Was der Fiesling nicht ahnt, dabei ist es recht offensichtlich, ist, dass Georgina ihren Mann direkt hinter seinem Rücken betrügt. Jeden Abend, während ihrer Besuche im Le Hollandais verschwindet sie für einen längeren Zeitraum auf dem Örtlichen des Restaurants, so sie sich sexuell mit Michael (Alan Howard), einem Stammgast des Lokals, vergnügt. Die beiden lieben einander heimlich, doch ihre gegenseitige Zuneigung hat keine Chance, denn sollte Albert Wind von der Sache bekommen, wird Blut fließen. Immer wieder packt den Sadisten die Eifersucht und er stürmt die Restauranttoilette, um seine Ehefrau beim Seitensprung zu ertappen, doch jedes mal können die Liebenden ihre Liaison mit knapper Not verborgen halten. Eine Tatsache, die Georgina zusätzlich erregt. Erstaunlich, dass sie ihr Geheimnis so lange aufrecht erhalten können, wissen doch der Koch (Richard Bohringer) und seine Angestellten ebenfalls bescheid über die Affaire. Da aber alle Anwesenden den brutalen Gangsterboss hassen, halten sie dicht. Eines Abends jedoch platzt die Bombe und die Situation eskaliert…

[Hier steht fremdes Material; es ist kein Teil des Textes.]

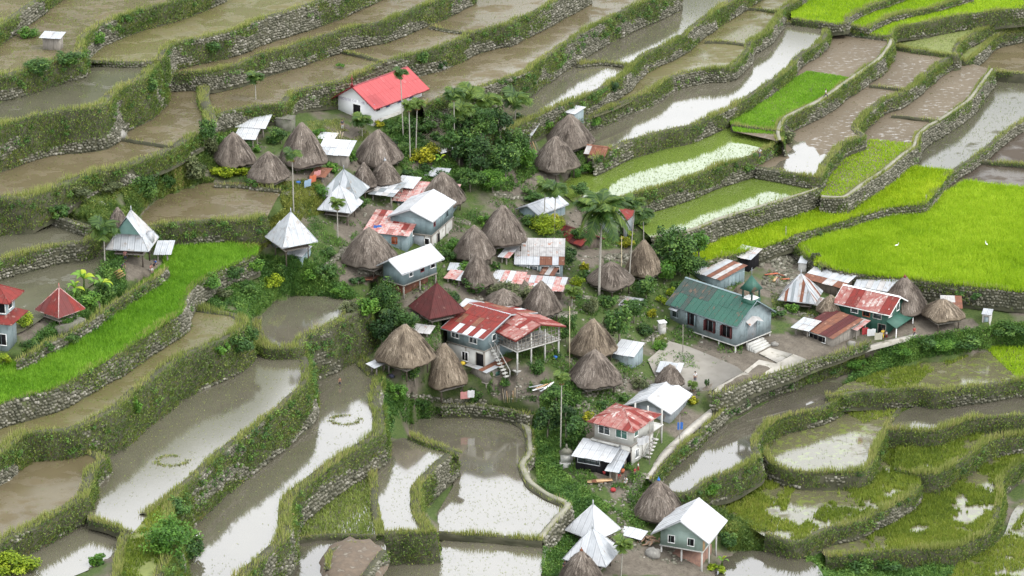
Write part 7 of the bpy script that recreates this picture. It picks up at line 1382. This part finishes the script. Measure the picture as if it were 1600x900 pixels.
for k in range(3): plank(572 + k * 5, 436 - k * 2, .3 * k, 2., 'rusty sheet lying by the wide thatched hut', RUST, .9, .15 + .05 * k, 'rusty sheets by the wide thatched hut')
for k in range(4): plank(1205 + k * 6, 428 + (k % 2) * 8, .3 + k, 2.2, 'orange brown scrap board in the rubble yard', [ORANGE, TAN, RUST][k % 3], .4, .2, 'scrap boards in the rubble yard')
fw = tag(empty('firewood_pile', gp(1010, 846)), 'heap of split firewood beside the stilt house', 'firewood'); r = np.random.default_rng(4)
for k in range(34):
    g = G(); a = r.uniform(0, 3.1); x, y = r.normal(0, .8, 2); zz_ = max(.1, .9 - .5 * math.hypot(x, y)) * r.uniform(.2, 1); g.bar((x - .5 * math.cos(a), y - .5 * math.sin(a), zz_), (x + .5 * math.cos(a), y + .5 * math.sin(a), zz_ + .1), .11, 6); g.build('log', [surf('split_wood', (.30, .20, .13), (.22, .14, .09), .9, 0, 3), BARK][k % 3 == 0], fw)
def cloth(px, py, w_, h_, mat, lab, rz=0., zup=1.2, group='washing hung out to dry', name='cloth'):
    n = 7; V, F = [], []
    for j in range(4):
        for i in range(n): V.append(((i / (n - 1) - .5) * w_, .07 * math.sin(i * 1.9 + j), -h_ * j / 3 + .03 * math.sin(i * 2)))
    F = [(j * n + i, (j + 1) * n + i, (j + 1) * n + i + 1, j * n + i + 1) for j in range(3) for i in range(n - 1)]
    V2 = V + [(x, y + .02, z) for x, y, z in V]; F2 = F + [tuple(q + len(V) for q in reversed(f)) for f in F]
    g = G(); g.add(V2, F2); o = g.build(name, mat); o.location = gp(px, py, zup); o.rotation_euler = (0, 0, rz); return tag(o, lab, 'cloth', group)
for k, (px, py, m, lab) in enumerate([(481, 281, surf('pale_blue_cloth', (.20, .28, .36), (.17, .24, .31), .9), 'pale blue sheet hung by the low thatched hut'), (489, 274, CLOTHS[1], 'orange sheet hung in the middle of three'), (496, 267, CLOTHS[3], 'pink sheet hung at the far end of three')]): cloth(px, py, 1.5, 1.1, m, lab, .9, 1.2)
for px, py, m, lab, w_ in [(1001, 684, CLOTHS[0], 'white washing under the eave of the cement house', 1.2), (1009, 681, CLOTHS[0], 'second white cloth under the eave of the cement house', .9), (1352, 512, CLOTHS[6], 'red cloth hung on the green house', .9), (1362, 514, CLOTHS[0], 'white cloth hung on the green house', 1.3), (1373, 520, surf('cream_blanket', (.36, .34, .27), (.32, .3, .24), .9), 'cream blanket hung on the green house', 1.2), (727, 612, CLOTHS[3], 'pink cloth hung beside the plank shed', 1.4), (736, 610, CLOTHS[0], 'white cloth hung beside the plank shed', 1.), (1063, 660, CLOTHS[2], 'blue cloth at the edge of the footpath', .8), (590, 352, CLOTHS[2], 'blue washing on the slope by the junk shelter', 1.2), (606, 338, CLOTHS[0], 'white washing on the slope by the junk shelter', 1.3), (1328, 460, CLOTHS[2], 'blue cloth at the dark shed behind the green house', .8)]:
    cloth(px, py, w_, 1.1, m, lab, .2, 2.9 if 'eave' in lab or 'green house' in lab else 1.2)
for px, py, m, lab in [(612, 590, CLOTHS[5], 'black bag under the small sheet shelter'), (245, 430, CLOTHS[0], 'pale bundle in the yard of the metal roofed house'), (188, 428, CLOTHS[4], 'yellow tub in the yard of the metal roofed house'), (945, 740, CLOTHS[6], 'red tub in the yard of the cement house'), (972, 738, ORANGE, 'orange basin in the yard of the cement house'), (928, 580, surf('yellow_sack', (.5, .46, .06), (.42, .4, .06), .9), 'yellow sack on the overgrown hut'), (723, 570, CLOTHS[4], 'yellow sheet roll by the blue house wall'), (958, 768, CLOTHS[6], 'red bundle below the kitchen shed'), (868, 560, BLUE, 'blue drum on the veranda terrace'), (330, 296, CLOTHS[0], 'white bag at the pond wall'), (466, 288, CLOTHS[2], 'blue tub by the hung sheets'), (985, 440, CLOTHS[0], 'light sack by the tan ragged hut')]:
    g = G(); V, F = ball((0, 0, .25), .42, 8, 5, .75); g.add(V, F); nm = 'bundle' if any(k in lab for k in ('bundle', 'roll')) else 'bag' if ('bag' in lab or 'sack' in lab) else 'tub'
    if nm == 'tub': g = G(); g.bar((0, 0, 0), (0, 0, .45), .3, 10, .38)
    o = g.build(nm, m); o.location = gp(px, py, 2.2 if 'overgrown' in lab else .05); tag(o, lab, nm)

# ------------------------------------------------------------------ people
def skin(name, verts, edges, mat, parent):
    me = bpy.data.meshes.new(name); me.from_pydata([v[:3] for v in verts], edges, []); o = bpy.data.objects.new(name, me); COL.objects.link(o)
    m = o.modifiers.new('s', 'SKIN'); m.use_smooth_shade = True
    for i, v in enumerate(verts):
        s = me.skin_vertices[0].data[i]; s.radius = (v[3], v[4] if len(v) > 4 else v[3]); s.use_root = i == 0
    sub = o.modifiers.new('u', 'SUBSURF'); sub.levels = sub.render_levels = 1
    dg = bpy.context.evaluated_depsgraph_get(); m2 = bpy.data.meshes.new_from_object(o.evaluated_get(dg)); o.modifiers.clear(); o.data = m2; m2.name = name; m2.materials.clear(); m2.materials.append(mat); o.parent = parent; bpy.data.meshes.remove(me); return o
SKINM = surf('brown_skin', (.28, .16, .10), (.24, .135, .085), .6); HAIR = surf('black_hair', (.012, .010, .009), (.01, .009, .008), .5)
def person(label, px, py, pose, shirt, pants, rz=0., scale=1., z=None, hat=None, group=None):
    P = gp(px, py) if z is None else at(px, py, z); root = tag(empty('person', P, rz), label, 'person', group); root.scale = (scale,) * 3
    f = .35 if pose == 'walk' else .06; bend = {'bend': .9, 'sit': .35}.get(pose, 0.); hz = .5 if pose == 'sit' else .92
    H = np.array([0, 0, hz]); up = np.array([0, -math.sin(bend), math.cos(bend)]); fw_ = np.array([0, -math.cos(bend), -math.sin(bend)])
    q = lambda a, b, c=0: tuple(H + np.array([a, 0, 0]) + up * b + fw_ * c)
    ks = [(.10, -f, .5), (-.10, f * .6, .5)]; an = [(.10, -f * .8, .07), (-.10, f * 1.3, .08)]
    if pose == 'sit': ks = [(.12, -.38, .5), (-.12, -.38, .5)]; an = [(.12, -.36, .07), (-.12, -.34, .07)]
    V = [q(0, 0) + (.15, .11), q(0, .25) + (.14, .10), q(0, .46) + (.17, .10), q(0, .56) + (.06, .06), q(0, .66, .02) + (.085, .10), q(0, .80, .02) + (.075, .09)]
    E = [(0, 1), (1, 2), (2, 3), (3, 4), (4, 5)]
    for i, s in enumerate((1, -1)):
        b = len(V); k, a = ks[i], an[i]; V += [(s * .10, H[1], hz - .05, .09), k + (.06,), a + (.045,), (a[0], a[1] - .16, .035, .04, .03)]; E += [(0, b), (b, b + 1), (b + 1, b + 2), (b + 2, b + 3)]
        sw_ = (.22 if pose == 'walk' else .05) * s; sh_ = q(s * .19, .48); el = (sh_[0] + s * .07, sh_[1] - .02 + sw_ * .5, sh_[2] - .28); wr = (el[0] + s * .01, el[1] - .08 + sw_ * .5 - (.15 if pose == 'sit' else 0), el[2] - .24)
        b = len(V); V += [sh_ + (.055,), el + (.042,), wr + (.028,), (wr[0], wr[1] - .02, wr[2] - .08, .035, .018)]; E += [(2, b), (b, b + 1), (b + 1, b + 2), (b + 2, b + 3)]
        for kf, (dx, dl) in enumerate(((-.026, .075), (-.009, .09), (.009, .085), (.026, .065))):
            c = len(V); V += [(wr[0] + dx, wr[1] - .03, wr[2] - .08 - dl * .55, .009), (wr[0] + dx, wr[1] - .05, wr[2] - .08 - dl, .007)]; E += [(b + 3, c), (c, c + 1)]
        c = len(V); V += [(wr[0] - s * .045, wr[1] - .05, wr[2] - .07, .010), (wr[0] - s * .05, wr[1] - .07, wr[2] - .11, .008)]; E += [(b + 2, c), (c, c + 1)]
    body = skin('body', V, E, SKINM, root)
    S = [q(0, .04) + (.165, .13), q(0, .25) + (.155, .12), q(0, .46) + (.19, .12), q(0, .53) + (.09, .08)]; SE = [(0, 1), (1, 2), (2, 3)]
    for i, s in enumerate((1, -1)):
        sh_ = q(s * .19, .48); c = len(S); sw_ = (.22 if pose == 'walk' else .05) * s; S += [sh_ + (.075,), (sh_[0] + s * .05, sh_[1] - .01 + sw_ * .35, sh_[2] - .2, .062)]; SE += [(2, c), (c, c + 1)]
    skin('shirt', S, SE, shirt, root)
    T = [q(0, .05) + (.165, .13)]; TE = []
    for i, s in enumerate((1, -1)):
        k, a = ks[i], an[i]; c = len(T); m_ = tuple((np.array(k) * .35 + np.array(a) * .65)); T += [(s * .10, H[1], hz - .06, .105), k + (.078,), m_ + (.066,)]; TE += [(0, c), (c, c + 1), (c + 1, c + 2)]
    skin('trousers', T, TE, pants, root)
    hd = q(0, .76, -.015); g = G(); Vh, Fh = ball(hd, .115, 10, 6, 1.0); g.add([(x, y + .02, z + .02) for x, y, z in Vh], Fh); g.build('hair', HAIR, body, True)
    g = G(); nz = q(0, .70, .115); g.add(*ball(nz, .022, 5, 4)); g.build('nose', SKINM, body)
    for s in (1, -1):
        g = G(); e = q(s * .035, .725, .095); g.add(*ball(e, .014, 5, 4)); g.build('eye', HAIR, body); g = G(); g.add(*ball(q(s * .085, .70, .0), .028, 5, 4)); g.build('ear', SKINM, body)
    g = G(); m_ = q(0, .655, .10); g.box(m_[0] - .03, m_[0] + .03, m_[1] - .012, m_[1] + .012, m_[2] - .008, m_[2] + .008); g.build('mouth', TRIMR, body)
    if hat:
        g = G(); h_ = q(0, .86); g.bar(h_, (h_[0], h_[1], h_[2] + .1), .2, 10, .06); g.build('hat', hat, root)
    return root
C_ = CLOTHS
for row in [('person in a grey white shirt walking along the wall by the green seedlings', 1290, 154, 'walk', C_[0], C_[5], 1.2, 1., Z[12] + .25), ('person in a white shirt walking on the dike by the sprouting paddy', 1187, 247, 'walk', C_[0], C_[5], -.6, 1., Z[13] + .1), ('child wading in the head of the long white paddy', 531, 603, 'stand', SKINM, C_[5], .3, .75, Z[26] - .1), ('person in a white shirt bending at the dike of the white paddy', 442, 697, 'bend', C_[0], C_[5], -1.2, .9, Z[26] - .05),
            ('person in a white shirt standing at the edge of the yard', 1086, 598, 'stand', C_[0], C_[5], .2, 1., None), ('person in a red shirt on the path below the thatched huts', 1428, 527, 'stand', C_[6], C_[5], .5, 1., None), ('person in yellow before the green house awning', 1379, 530, 'stand', C_[4], C_[4], .1, 1., None), ('child in red and white before the green house awning', 1385, 529, 'stand', C_[0], C_[6], .4, .7, None), ('person in dark clothes on the terrace before the church', 535, 203, 'stand', C_[5], C_[0], .2, 1., None),
            ('person in a blue shirt sitting before the metal roofed house', 244, 417, 'sit', C_[2], C_[5], -.8, 1., None), ('person in pale pink sitting in the yard of the metal roofed house', 235, 425, 'sit', C_[3], C_[0], .9, 1., None), ('person in a pink shirt standing under the eave of the metal roofed house', 196, 408, 'stand', C_[3], C_[5], .2, 1., None), ('person in dark clothes bending in the yard near the planks', 191, 424, 'bend', C_[5], C_[5], 1.0, 1., None),
            ('person in teal sitting in the yard of the cement house', 966, 746, 'sit', surf('teal_cloth', (.02, .17, .20), (.02, .14, .17), .9), C_[6], .4, 1., None), ('person in white crouching in the yard of the cement house', 979, 757, 'sit', C_[0], C_[0], -.7, 1., None), ('person in white at the foot of the outside stair', 997, 738, 'stand', C_[0], C_[6], 1.4, .9, None), ('person in a red top by the outside stair', 992, 745, 'stand', C_[6], C_[5], .6, .8, None), ('person in white on the kitchen yard edge', 972, 734, 'bend', C_[0], C_[2], .3, .9, None),
            ('person in a pink white shirt in the rubble yard', 1214, 444, 'bend', C_[3], C_[0], .5, 1., None), ('person in dark clothes at the corner of the bottom thatched hut', 881, 889, 'sit', C_[5], C_[3], .5, 1., None)]:
    person(*row[:8], z=row[8])
# white birds in the fields
def bird(px, py, z, lab):
    P = at(px, py, z); root = tag(empty('egret', P, px % 3), lab, 'bird'); g = G()
    g.tube([(-.32, 0, .48), (-.15, 0, .52), (.08, 0, .55), (.2, 0, .62)], [.03, .10, .11, .05], 7); g.tube([(.18, 0, .6), (.26, 0, .74), (.22, 0, .86), (.3, 0, .93)], [.05, .035, .03, .04], 6); b = g.build('body', WHITEP, root, True)
    g = G(); g.bar((.3, 0, .93), (.46, 0, .9), .02, 5, .004); g.build('beak', ORANGE, root)
    for s in (-.05, .05): g = G(); g.bar((0, s, -.1), (0, s, .48), .014, 4); g.build('leg', HAIR, root)
bird(1401, 388, Z[18] + .5, 'white egret in the large green field'); bird(1541, 386, Z[18] + .5, 'white egret near the right edge of the green field'); bird(309, 843, Z[26], 'white bird at the edge of the long white paddy'); bird(838, 613, float(zg(838, 613)), 'white hen like bird on the path below the plank pile')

Der Koch, der Dieb, seine Frau und ihr Liebhaber ist ein Kunstwerk. Jede Einstellung ist durchdacht, die Bilder wirken wie komponiert. Bereits die allererste Szene ist eine aufwändige Plansequenz, voller Timing, aber auch voll von Ekel. Denn gleich zu Beginn sehen wir, zu was Albert wirklich fähig ist. Ein armes Schwein, welches ihm Geld schuldet, bekommt dies am eigenen Leib zu spüren. Ohne zuviel zu verraten, einige Hunde, rohes Fleisch, nackte Haut und Fäkalien spielen dabei eine Rolle. Bereits hier dürften sich Zuschauer, die es nicht allzu extrem oder auch künstlich mögen, verabschieden. Ja, auch optisch ist das Ganze eher ungewöhnlich, sind doch die Außenaufnahmen ebenfalls in einer Studiohalle entstanden, was dem Film einen gewollt theaterhaften Look einbringt. Dass ein junger Koch regelmäßig während der Arbeit Opernarien von sich gibt, unterstreicht dieses Feeling zusätzlich. Das Mainstreampublikum und Personen ohne stabilen Magen (das FSK 18 Logo ziert nicht umsonst das Mediabookcover) dürften sich mit Grausen abwenden.
Allen anderen bietet der Film neben einer interessanten, hervorragend gefilmten Optik ein grandioses Schauspiel aller Beteiligten. Wer hätte gedacht, dass der jedem Kind als freundlicher Dumbledore bekannte Michael Gambon so ein widerliches Ekel spielen kann? Helen Mirren, die hier mit Mitte vierzig erstaunlich freizügig agiert (und sich dabei nicht zu verstecken braucht), ist ohnehin über jeden Zweifel erhaben. Auch der Rest vom Cast ist toll. So darf Tim Roth als rückgratloser Handlanger Albert Spicas einen echten Bückling geben, der vor seinem Boss kuscht. Peter Greenaway hatte Cast und Optik fest im Griff. Beeindruckend.
Bild (1,85:1 / auf Blu-ray 1080p) und Ton (DVD 5.1 DD / Blu-ray 2.0 DTS-HD MA) sind ausgezeichnet und lassen das Alter des Streifens vergessen. Als Bonusmaterial gibt es ein, wie immer ausführliches und gut geschriebenes, Booklet von Christoph N. Kellerbach (wer sonst?).